Ma lo ha fatto lottando, a testa alta, esattamente come faceva da calciatore. Un guerriero, quel centrocampista napoletano che a Catanzaro, fascia di capitano al braccio, diventò per tutti il “Sindaco”. Carisma straripante, un gol da centrocampo contro la Sambenedettese entrato di diritto nella storia giallorossa e (tra i tanti momenti indimenticabili) una promozione in Serie B vissuta da protagonista. Ma anche Castel di Sangro, Napoli, Casarano, Reggina, Benevento, Acireale, Padova, Giulianova, Chievo e Pisa. Piazze che oggi piangono qualcosa in più di un “semplice” ex calciatore.
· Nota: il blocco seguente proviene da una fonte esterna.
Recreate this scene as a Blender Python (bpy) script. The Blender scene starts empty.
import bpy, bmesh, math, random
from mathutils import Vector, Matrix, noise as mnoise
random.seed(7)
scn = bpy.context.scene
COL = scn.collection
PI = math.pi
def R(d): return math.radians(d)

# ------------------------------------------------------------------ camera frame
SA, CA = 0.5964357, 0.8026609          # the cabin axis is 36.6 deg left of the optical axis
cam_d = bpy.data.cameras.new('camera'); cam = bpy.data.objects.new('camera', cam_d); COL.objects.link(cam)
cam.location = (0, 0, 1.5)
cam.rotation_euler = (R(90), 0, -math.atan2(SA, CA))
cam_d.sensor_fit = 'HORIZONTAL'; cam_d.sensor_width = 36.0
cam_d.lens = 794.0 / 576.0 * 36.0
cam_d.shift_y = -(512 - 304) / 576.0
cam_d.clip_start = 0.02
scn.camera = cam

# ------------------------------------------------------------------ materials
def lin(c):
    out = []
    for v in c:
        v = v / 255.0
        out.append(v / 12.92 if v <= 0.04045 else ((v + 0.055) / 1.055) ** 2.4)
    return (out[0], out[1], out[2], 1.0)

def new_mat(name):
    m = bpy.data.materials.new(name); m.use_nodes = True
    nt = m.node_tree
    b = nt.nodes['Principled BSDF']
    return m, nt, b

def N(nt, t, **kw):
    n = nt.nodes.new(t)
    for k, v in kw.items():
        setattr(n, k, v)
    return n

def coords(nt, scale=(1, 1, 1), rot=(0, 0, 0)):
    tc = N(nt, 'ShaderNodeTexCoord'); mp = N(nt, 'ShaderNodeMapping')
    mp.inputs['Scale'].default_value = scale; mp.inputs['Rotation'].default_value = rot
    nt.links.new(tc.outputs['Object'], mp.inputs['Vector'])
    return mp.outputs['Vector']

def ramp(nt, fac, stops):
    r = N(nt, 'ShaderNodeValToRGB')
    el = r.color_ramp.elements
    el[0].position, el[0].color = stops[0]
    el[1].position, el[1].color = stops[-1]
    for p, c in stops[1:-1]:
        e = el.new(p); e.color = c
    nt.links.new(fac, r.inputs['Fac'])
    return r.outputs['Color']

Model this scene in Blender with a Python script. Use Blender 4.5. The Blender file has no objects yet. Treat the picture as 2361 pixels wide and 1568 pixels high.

Uomo di calcio, Fabrizio Ferrigno. Uno a cui brillavano gli occhi a parlare di pallone. La sua passione, il suo mondo. Quello che ha continuato a vivere da dirigente una volta smesso di giocare: Milazzo, la promozione in Lega Pro da direttore sportivo con il Messina, squadra per la quale ha lavorato a più riprese, poi Catania e Paganese.
Eletto come migliore direttore sportivo di Lega Pro per la stagione 2016-2017, Fabrizio Ferrigno ha vissuto a pane e calcio fino all’ultimo respiro. Un consiglio, una telefonata, un parere sulle qualità di questo o quel calciatore. E quando una volta, nei corridoi dell’Hotel Melià di Milano – sede di quella sessione di calciomercato – qualcuno gli chiese come mai un dirigente come lui si ritrovasse in quel momento senza un incarico ufficiale per qualche squadra, la risposta fu immediata e come sempre carica di ironia: “Ho fatto troppo bene negli anni precedenti, da ora posso solo peggiorare”. Poi un sorriso, una pacca sulla spalla. Ciao direttore, buon viaggio.